Bigger Deals, Longer Duration

“Retailers in India are building Black Friday as an important off-season peak. The participation of brands is growing, deals are getting bigger and the sale days are more,” Devangshu Dutta, founder and chief executive of Third Eyesight, a Gurugram-based retail consultancy, said. That is visible from the intense promotional activity this year. What began as a flash sale event a couple of years ago has now extended to a week-long sale period this year, experts said.

Pushpa Bector, senior executive director and business head, DLF Retail, said that brands this year are ready with strong offers, driven in part by GST cuts and a stable economic outlook. “Early trends show healthy interest across categories by consumers. We expect a strong double-digit uplift over the Black Friday period, setting us up for a strong close to the year,” she said.

Retailer Strategies

While Black Friday typically falls on the last Friday of November, some retailers such as Flipkart, Croma, Vijay Sales, Nykaa and Tata Cliq have kicked off their Black Friday sales last week itself to build on the excitement. For electronic retailers, said Nilesh Gupta, director, Vijay Sales, Black Friday will extend into Cyber Monday next week (falling on December 1), making it even more relevant for them to focus on the occasion.

“We’ve been building Black Friday as a retail property in the last few of years as it fills the post-Diwali void quite well. Black Friday also extends well into Cyber Monday which comes immediately after. While we started with a few categories in the initial years, we now have offers across all our segments. Discounts are up to 45-50% this year in line with last year,” he said.

Rival Croma is also offering up to 50% discount on products this year, executives said.

“Black Friday has become one of India’s most anticipated shopping moments. At Croma, we are focused on delivering value across categories with steal deals, bundled savings, and limited-time offers,” Croma’s CEO & MD Shibashish Roy said.

Croma will also introduce a special late-night shopping window on November 28 at select stores across India. For two hours—from 10 pm to 11:59 pm —these stores will remain open with exclusive additional discounts on some of the season’s most in-demand products.

Nishank Joshi, chief marketing officer, Nexus Select Malls, said it is elevating the Black Friday experience with bigger assured gifts, giveaways and reward points if consumers upload their bills on their Nexus One apps.

Mayank Lalpuria, director, marketing (north, central & west) at Phoenix Mills, which operates Phoenix malls, said that it was expecting double-digit year-on-year growth and strong footfalls during the Black Friday period.

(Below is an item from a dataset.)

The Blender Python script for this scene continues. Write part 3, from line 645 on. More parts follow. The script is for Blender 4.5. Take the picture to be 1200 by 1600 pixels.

Tanu Prasad, CEO – Malls, Oberoi Realty, said that the firm was seeing far more planned purchases towards premium products and a rise in family-oriented outings. “We are anticipating an encouraging response at the (Black Friday) weekend resulting in a strong kick-off to the (December) shopping season,” Prasad said.

Direct-to-consumer brands such as Inc.5 footwear and NEWME said that they have rolled out big deals for Black Friday. “We’re looking at a 30x surge in orders across both offline and online for Black Friday,” NEWME Co-founder & CEO Sumit Jasoria said.

“Our customers look forward to Black Friday, and this year, we’re excited to bring fresh new launches, curated edits, and our widest range yet,” Rajesh Kadam, CEO, Inc.5 Footwear, said.